David Mitchell Number 9 Dream This is an author whose works defy categorisation, though if I were forced to try, they would be fantasy. I have enjoyed two so far – The Cloud Atlas, and The Bone Clocks. Number 9 Dream is set entirely in contemporary Japan, and concerns Eiji Miyake, a twenty-year-old from an out-of-the-way island, who travels to the Big Bad and Bonkers city of Tokyo in search of the father he has never met. Thoroughly enjoyable, very funny and occasionally ultraviolent (Miyake gets mixed up with the yakuza) it is so intense that I could only manage a few pages at a time. If ever there were a novel that deserved the epithet ‘picaresque’, this is it. Mitchell does love his literary games, and the ‘Number 9’ in the title makes its appearance in several forms, either as nine, or 333, or in other ways.

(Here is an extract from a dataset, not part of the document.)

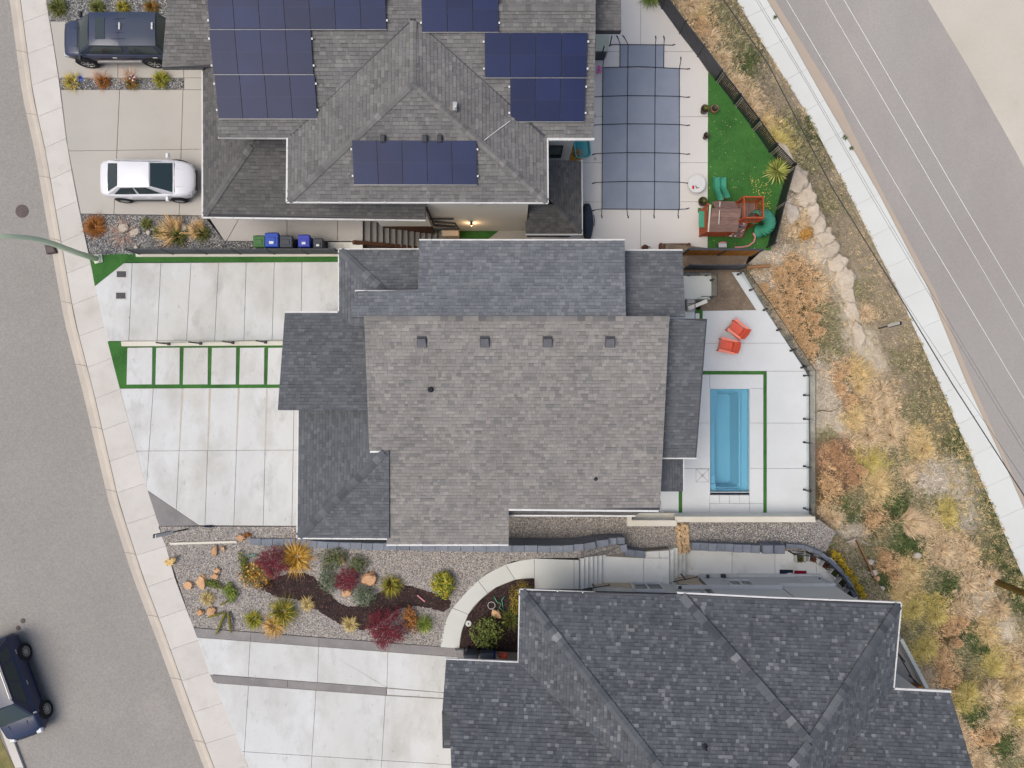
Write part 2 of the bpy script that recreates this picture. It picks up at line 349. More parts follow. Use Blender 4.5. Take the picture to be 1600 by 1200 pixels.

Loved it? I pitched headfirst into my ramen.
John Le Carre The Honourable Schoolboy This is the second novel (after Tinker, Tailor, Soldier, Spy) in the so-called ‘Karla’ series, but it can be read quite happily in isolation. The mole in the Secret Intelligence Service has been exposed, but at terrible cost: the credibility of the SIS is forever ruined, and the CIA (known as ‘The Cousins’) is muscling in. Everywhere the SIS is in retreat, which comes to the notice of the Foreign Correspondents’ Club in Hong Kong, which discovers that the house where the spooks used to inhabit is deserted. One of the journalists is Jerry Westerby, occasional newshound, failed novelist, broke aristocrat (he is the ‘Honourable Schoolboy’ of the title) and undercover SIS agent, who George Smiley brings out of retirement to investigate the business of Hong Kong high-roller Drake Ko, OBE. who seems to be in receipt of a large amount of Soviet money. It also turns out that Ko has underworld connections throughout Southeast Asia — including a very highly placed source in ‘Red’ China that the SIS and the CIA would both love to get their hands on. It’s set just as the Vietnam War is ending, and in many locations — Tuscany, Cambodia (where the Khmer Rouge is in the ascendant), Laos and Thailand, as well as Hong Kong and dismal early 1970s London, and the settings are very evocative. Smiley is once again brought in to sniff out the target, but his relations with the Cousins are nearly as problematic as those with the erratic Westerby, the result being somewhat mixed. I’ve been listening to all the Smiley novels narrated by Simon Russell Beale, and they are a joy, making sense of an occasionally dense and over-elaborate style, transforming what might have been a hard read into an immersive experience. The Honourable Schoolboy is the best so far, nd I’d be surprised if it doesn’t make my end-of-year list.